- [PROBLEM TO SOLVE]: Take the line containing "Write the bpy" as the first line and the line containing "bg.inputs[1].default_value = 0.36" as the last, and output that span verbatim without any images.

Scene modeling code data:
^^^^^^^^^^^^^^^^

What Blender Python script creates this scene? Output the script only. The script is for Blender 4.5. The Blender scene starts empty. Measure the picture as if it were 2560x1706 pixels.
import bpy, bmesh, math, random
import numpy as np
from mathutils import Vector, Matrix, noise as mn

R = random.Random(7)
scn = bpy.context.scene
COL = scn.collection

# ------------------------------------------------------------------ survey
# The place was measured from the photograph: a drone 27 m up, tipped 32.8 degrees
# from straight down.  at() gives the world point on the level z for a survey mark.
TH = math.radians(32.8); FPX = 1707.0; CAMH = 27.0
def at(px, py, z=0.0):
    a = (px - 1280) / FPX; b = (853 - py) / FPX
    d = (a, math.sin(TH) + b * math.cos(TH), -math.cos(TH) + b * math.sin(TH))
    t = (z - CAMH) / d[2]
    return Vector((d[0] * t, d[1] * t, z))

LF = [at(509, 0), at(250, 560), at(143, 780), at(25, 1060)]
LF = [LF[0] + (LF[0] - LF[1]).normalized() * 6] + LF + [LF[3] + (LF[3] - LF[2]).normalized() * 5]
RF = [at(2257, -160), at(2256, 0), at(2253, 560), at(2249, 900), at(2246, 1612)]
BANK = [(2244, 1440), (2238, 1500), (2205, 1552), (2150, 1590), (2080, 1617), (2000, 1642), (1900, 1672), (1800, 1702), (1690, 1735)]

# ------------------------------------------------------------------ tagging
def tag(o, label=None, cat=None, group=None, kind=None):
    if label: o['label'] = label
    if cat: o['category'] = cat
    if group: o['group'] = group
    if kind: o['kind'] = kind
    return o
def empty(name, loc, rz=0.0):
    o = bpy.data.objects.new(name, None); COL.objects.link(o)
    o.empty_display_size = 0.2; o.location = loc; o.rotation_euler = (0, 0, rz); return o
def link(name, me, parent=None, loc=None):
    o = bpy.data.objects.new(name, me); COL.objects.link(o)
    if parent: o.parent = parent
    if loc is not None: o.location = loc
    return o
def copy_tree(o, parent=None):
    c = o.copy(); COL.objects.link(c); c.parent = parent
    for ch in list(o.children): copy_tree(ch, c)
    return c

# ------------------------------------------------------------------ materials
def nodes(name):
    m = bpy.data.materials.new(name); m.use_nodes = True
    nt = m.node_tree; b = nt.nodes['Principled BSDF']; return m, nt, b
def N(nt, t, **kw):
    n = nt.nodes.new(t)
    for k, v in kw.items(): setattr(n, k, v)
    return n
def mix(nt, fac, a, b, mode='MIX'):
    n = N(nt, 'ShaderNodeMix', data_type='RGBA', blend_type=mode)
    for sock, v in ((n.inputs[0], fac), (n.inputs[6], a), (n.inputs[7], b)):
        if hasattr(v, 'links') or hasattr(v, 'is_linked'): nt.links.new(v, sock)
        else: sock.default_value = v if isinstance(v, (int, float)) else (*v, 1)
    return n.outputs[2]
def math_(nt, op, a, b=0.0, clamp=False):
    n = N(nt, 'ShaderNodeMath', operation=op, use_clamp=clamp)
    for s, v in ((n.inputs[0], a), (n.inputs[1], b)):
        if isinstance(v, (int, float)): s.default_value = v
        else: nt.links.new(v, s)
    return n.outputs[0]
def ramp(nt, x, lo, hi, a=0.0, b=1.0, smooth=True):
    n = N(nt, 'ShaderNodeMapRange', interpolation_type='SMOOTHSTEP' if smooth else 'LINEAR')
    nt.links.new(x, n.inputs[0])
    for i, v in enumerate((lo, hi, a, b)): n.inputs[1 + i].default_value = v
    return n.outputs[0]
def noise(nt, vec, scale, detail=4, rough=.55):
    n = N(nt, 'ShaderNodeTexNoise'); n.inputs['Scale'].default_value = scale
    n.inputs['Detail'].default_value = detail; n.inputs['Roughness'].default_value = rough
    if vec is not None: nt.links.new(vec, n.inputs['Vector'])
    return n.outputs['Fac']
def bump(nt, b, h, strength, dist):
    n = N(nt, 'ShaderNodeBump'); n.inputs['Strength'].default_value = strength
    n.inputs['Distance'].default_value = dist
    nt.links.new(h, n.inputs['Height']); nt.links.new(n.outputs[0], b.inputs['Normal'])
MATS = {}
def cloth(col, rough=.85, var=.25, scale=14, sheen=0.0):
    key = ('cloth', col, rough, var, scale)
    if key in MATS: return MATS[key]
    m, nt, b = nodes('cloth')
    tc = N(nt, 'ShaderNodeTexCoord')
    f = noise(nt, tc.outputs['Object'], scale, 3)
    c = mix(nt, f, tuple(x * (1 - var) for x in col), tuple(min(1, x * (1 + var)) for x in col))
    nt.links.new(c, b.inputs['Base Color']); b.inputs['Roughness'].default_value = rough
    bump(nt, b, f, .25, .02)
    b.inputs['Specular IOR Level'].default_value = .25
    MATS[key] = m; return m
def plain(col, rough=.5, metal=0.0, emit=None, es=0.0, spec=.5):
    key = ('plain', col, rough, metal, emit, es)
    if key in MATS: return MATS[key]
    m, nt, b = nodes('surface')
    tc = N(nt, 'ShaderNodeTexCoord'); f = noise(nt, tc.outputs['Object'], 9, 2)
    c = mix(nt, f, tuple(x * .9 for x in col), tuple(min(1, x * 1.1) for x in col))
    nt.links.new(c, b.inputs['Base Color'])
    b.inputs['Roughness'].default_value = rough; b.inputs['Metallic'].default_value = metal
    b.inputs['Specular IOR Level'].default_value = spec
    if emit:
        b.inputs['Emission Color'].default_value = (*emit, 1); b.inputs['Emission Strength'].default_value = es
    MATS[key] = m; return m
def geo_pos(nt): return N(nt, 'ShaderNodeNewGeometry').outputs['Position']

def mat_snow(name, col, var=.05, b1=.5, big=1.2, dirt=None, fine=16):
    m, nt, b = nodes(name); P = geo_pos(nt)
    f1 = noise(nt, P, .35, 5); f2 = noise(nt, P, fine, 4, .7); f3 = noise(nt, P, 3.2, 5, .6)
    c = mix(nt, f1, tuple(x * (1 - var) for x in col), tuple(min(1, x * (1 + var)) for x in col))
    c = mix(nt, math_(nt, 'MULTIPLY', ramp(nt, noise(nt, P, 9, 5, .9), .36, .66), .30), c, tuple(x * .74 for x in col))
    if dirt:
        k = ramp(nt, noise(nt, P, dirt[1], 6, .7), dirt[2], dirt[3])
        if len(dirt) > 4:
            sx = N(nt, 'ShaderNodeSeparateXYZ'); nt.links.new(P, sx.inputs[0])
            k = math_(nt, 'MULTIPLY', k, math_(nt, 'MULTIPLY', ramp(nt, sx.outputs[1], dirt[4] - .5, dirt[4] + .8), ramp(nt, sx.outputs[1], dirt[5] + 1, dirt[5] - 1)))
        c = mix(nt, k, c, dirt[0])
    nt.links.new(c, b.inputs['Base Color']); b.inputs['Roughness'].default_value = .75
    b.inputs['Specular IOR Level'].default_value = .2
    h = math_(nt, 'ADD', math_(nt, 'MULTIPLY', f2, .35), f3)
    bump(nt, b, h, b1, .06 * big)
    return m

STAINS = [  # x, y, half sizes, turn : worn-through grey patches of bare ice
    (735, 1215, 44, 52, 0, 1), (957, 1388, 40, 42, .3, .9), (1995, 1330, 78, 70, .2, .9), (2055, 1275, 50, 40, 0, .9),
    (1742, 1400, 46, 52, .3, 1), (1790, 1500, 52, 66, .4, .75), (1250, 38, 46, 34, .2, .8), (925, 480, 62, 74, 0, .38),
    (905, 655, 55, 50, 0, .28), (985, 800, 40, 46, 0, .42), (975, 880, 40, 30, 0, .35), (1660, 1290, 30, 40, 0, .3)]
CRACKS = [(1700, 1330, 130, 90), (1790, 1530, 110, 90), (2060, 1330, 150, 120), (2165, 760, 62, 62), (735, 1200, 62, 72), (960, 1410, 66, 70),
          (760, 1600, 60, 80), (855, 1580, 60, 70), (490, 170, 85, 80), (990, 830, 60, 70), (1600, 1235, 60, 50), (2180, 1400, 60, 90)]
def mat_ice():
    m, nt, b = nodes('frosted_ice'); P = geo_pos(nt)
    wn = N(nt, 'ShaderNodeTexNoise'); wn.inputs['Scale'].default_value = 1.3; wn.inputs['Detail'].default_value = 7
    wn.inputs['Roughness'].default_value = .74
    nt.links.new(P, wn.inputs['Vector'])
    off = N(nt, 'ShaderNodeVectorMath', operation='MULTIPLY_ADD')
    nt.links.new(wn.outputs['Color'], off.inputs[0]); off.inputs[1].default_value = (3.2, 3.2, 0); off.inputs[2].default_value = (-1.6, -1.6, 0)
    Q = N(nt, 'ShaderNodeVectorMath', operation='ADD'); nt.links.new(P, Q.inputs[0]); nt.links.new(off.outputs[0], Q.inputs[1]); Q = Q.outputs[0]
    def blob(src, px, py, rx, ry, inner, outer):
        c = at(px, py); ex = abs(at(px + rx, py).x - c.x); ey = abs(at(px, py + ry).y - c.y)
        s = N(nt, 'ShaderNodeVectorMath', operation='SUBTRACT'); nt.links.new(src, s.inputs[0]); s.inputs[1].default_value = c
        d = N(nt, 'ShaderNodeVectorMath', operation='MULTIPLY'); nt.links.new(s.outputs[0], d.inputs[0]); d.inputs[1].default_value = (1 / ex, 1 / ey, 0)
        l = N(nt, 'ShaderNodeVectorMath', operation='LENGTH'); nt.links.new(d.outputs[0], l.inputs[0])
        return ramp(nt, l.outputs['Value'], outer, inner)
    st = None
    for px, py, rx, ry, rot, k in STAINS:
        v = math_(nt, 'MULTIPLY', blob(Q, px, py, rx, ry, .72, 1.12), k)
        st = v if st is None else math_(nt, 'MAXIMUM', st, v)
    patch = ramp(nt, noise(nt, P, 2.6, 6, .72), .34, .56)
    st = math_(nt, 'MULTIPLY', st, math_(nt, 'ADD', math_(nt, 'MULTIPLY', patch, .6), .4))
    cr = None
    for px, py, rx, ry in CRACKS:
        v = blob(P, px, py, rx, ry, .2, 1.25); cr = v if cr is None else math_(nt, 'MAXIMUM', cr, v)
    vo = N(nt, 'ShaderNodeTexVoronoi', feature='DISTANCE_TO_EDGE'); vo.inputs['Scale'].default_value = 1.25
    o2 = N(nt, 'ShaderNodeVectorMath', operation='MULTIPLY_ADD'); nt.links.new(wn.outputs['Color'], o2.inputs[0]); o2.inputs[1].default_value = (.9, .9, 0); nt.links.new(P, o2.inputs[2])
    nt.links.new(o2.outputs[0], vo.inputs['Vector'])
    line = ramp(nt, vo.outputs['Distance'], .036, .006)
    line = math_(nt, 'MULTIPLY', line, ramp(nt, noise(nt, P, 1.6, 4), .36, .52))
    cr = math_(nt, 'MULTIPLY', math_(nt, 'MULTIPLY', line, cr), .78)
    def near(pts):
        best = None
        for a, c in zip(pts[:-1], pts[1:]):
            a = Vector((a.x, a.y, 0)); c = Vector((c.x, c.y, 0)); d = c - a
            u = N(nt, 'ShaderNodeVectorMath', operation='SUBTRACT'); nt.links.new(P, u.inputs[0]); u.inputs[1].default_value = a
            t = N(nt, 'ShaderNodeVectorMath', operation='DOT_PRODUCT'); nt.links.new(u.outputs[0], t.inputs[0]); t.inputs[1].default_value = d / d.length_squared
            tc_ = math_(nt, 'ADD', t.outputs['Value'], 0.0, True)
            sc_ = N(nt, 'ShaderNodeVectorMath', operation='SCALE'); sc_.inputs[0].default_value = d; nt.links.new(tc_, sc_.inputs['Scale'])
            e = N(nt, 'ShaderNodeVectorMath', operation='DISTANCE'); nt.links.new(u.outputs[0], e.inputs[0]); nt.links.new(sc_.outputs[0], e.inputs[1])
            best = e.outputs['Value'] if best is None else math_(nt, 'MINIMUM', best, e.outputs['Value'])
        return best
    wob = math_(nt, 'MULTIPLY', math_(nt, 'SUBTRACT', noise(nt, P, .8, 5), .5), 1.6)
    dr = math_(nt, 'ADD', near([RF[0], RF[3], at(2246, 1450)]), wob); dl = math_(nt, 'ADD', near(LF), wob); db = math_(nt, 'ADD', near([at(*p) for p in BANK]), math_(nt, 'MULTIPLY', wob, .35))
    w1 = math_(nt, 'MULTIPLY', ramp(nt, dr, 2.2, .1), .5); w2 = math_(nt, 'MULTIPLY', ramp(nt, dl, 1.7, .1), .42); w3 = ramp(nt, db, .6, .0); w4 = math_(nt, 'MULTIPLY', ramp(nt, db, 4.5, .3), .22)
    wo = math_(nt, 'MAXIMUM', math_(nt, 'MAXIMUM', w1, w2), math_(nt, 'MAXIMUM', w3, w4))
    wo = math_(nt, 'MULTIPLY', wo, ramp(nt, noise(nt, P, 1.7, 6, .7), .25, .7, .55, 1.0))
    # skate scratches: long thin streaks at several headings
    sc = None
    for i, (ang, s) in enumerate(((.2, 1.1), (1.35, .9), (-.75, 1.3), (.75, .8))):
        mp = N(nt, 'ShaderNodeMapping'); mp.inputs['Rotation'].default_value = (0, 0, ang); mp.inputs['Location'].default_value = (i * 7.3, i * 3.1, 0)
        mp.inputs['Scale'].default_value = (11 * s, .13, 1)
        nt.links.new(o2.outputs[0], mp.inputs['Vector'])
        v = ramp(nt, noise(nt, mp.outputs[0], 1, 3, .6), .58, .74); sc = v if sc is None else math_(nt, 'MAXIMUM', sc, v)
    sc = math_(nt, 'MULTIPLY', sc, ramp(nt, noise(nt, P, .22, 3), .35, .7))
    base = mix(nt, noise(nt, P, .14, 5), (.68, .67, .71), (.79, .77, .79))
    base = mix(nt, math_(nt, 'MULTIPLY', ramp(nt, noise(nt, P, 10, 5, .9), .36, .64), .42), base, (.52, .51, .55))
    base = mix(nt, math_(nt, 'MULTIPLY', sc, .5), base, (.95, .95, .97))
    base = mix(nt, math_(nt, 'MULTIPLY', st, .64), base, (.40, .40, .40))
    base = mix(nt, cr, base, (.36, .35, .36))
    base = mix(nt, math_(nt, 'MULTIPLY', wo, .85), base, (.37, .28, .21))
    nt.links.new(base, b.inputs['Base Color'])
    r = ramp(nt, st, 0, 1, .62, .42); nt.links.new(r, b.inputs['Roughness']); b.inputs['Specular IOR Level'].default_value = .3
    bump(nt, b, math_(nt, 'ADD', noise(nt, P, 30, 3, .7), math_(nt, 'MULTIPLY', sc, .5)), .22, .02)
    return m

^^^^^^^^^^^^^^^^

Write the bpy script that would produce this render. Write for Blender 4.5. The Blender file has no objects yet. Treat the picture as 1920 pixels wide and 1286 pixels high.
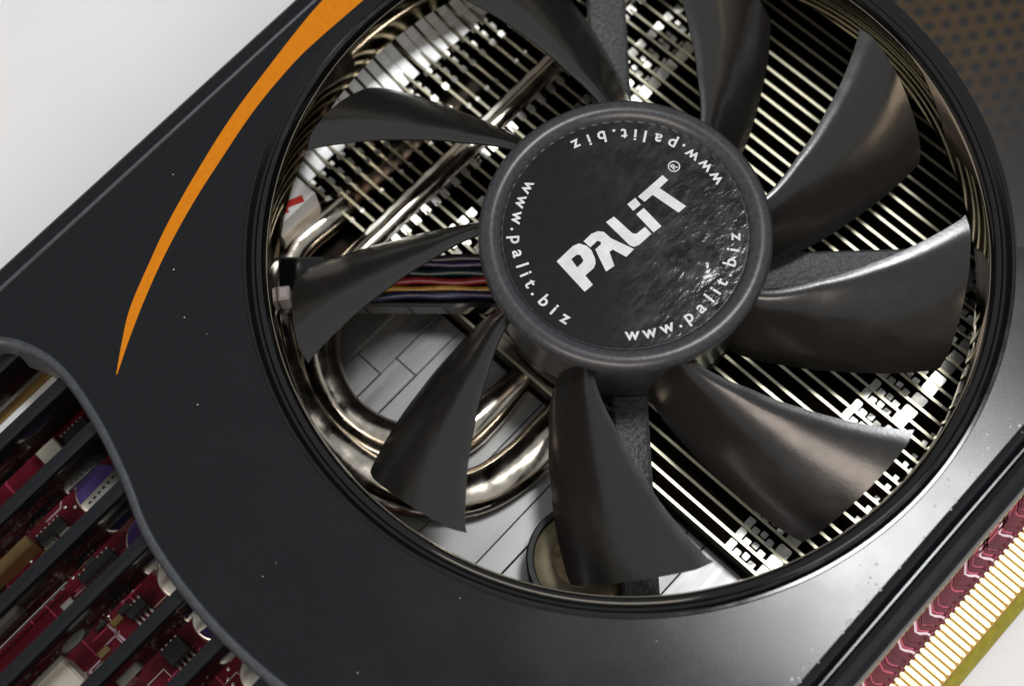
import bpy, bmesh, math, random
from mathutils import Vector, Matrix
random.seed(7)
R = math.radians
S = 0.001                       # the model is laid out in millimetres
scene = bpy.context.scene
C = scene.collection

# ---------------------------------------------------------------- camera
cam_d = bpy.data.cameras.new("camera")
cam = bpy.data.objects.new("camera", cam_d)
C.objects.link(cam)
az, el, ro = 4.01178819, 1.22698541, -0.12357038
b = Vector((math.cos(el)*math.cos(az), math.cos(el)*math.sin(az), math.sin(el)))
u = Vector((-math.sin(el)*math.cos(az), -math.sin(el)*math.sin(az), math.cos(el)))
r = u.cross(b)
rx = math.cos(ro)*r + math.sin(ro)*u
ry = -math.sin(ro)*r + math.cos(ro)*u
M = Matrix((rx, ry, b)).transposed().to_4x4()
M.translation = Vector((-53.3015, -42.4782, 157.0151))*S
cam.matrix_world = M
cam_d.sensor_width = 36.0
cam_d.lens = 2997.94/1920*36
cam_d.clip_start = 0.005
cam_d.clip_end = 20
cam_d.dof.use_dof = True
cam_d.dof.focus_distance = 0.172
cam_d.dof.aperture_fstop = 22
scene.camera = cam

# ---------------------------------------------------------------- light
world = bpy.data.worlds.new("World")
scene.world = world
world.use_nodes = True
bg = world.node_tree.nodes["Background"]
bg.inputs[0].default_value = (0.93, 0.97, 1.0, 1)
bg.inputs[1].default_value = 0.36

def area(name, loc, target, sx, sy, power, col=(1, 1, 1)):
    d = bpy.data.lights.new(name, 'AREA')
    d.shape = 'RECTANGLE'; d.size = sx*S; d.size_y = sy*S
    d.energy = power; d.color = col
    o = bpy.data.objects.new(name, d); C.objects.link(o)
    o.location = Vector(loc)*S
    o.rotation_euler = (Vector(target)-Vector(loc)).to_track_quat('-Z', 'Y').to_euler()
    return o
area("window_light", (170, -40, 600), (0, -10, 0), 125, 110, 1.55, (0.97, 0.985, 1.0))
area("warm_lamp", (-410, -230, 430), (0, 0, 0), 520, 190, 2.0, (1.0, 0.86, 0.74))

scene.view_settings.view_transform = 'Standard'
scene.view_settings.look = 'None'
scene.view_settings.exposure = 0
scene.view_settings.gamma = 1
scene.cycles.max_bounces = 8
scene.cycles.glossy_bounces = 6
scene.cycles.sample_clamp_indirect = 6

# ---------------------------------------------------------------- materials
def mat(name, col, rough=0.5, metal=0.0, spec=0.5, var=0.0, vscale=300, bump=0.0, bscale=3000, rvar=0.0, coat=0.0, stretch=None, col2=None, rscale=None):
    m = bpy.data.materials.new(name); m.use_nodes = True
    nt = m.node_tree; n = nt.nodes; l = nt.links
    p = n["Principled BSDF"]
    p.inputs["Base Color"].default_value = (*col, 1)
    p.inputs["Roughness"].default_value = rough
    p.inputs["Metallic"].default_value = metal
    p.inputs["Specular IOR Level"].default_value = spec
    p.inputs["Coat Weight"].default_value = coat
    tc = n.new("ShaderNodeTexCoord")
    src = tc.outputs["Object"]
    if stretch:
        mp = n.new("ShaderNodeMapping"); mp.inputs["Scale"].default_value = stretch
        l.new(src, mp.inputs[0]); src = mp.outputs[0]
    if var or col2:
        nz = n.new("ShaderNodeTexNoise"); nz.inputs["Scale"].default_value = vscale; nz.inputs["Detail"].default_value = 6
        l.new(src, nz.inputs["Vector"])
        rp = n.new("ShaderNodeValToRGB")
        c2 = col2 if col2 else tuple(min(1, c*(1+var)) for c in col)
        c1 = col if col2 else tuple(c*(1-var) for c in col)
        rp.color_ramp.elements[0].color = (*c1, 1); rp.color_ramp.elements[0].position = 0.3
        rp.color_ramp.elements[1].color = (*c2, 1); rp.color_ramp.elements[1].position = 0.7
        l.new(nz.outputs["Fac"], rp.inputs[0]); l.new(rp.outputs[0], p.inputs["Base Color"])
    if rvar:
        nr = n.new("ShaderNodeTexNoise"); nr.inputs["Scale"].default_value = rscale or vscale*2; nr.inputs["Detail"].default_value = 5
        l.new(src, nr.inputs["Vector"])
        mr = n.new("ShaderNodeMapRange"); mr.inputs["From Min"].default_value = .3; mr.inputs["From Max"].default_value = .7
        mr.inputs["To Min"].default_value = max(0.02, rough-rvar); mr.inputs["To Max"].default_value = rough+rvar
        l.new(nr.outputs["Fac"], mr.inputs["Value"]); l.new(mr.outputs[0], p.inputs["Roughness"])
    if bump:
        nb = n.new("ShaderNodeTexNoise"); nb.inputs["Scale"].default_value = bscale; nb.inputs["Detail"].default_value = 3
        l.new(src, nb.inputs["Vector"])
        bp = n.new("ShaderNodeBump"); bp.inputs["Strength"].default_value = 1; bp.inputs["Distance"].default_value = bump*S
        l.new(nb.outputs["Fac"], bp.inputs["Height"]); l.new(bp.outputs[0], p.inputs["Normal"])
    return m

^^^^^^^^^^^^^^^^

- [THE ANSWER]:
Write the bpy script that would produce this render. Write for Blender 4.5. The Blender file has no objects yet. Treat the picture as 1920 pixels wide and 1286 pixels high.
import bpy, bmesh, math, random
from mathutils import Vector, Matrix
random.seed(7)
R = math.radians
S = 0.001                       # the model is laid out in millimetres
scene = bpy.context.scene
C = scene.collection

# ---------------------------------------------------------------- camera
cam_d = bpy.data.cameras.new("camera")
cam = bpy.data.objects.new("camera", cam_d)
C.objects.link(cam)
az, el, ro = 4.01178819, 1.22698541, -0.12357038
b = Vector((math.cos(el)*math.cos(az), math.cos(el)*math.sin(az), math.sin(el)))
u = Vector((-math.sin(el)*math.cos(az), -math.sin(el)*math.sin(az), math.cos(el)))
r = u.cross(b)
rx = math.cos(ro)*r + math.sin(ro)*u
ry = -math.sin(ro)*r + math.cos(ro)*u
M = Matrix((rx, ry, b)).transposed().to_4x4()
M.translation = Vector((-53.3015, -42.4782, 157.0151))*S
cam.matrix_world = M
cam_d.sensor_width = 36.0
cam_d.lens = 2997.94/1920*36
cam_d.clip_start = 0.005
cam_d.clip_end = 20
cam_d.dof.use_dof = True
cam_d.dof.focus_distance = 0.172
cam_d.dof.aperture_fstop = 22
scene.camera = cam

# ---------------------------------------------------------------- light
world = bpy.data.worlds.new("World")
scene.world = world
world.use_nodes = True
bg = world.node_tree.nodes["Background"]
bg.inputs[0].default_value = (0.93, 0.97, 1.0, 1)
bg.inputs[1].default_value = 0.36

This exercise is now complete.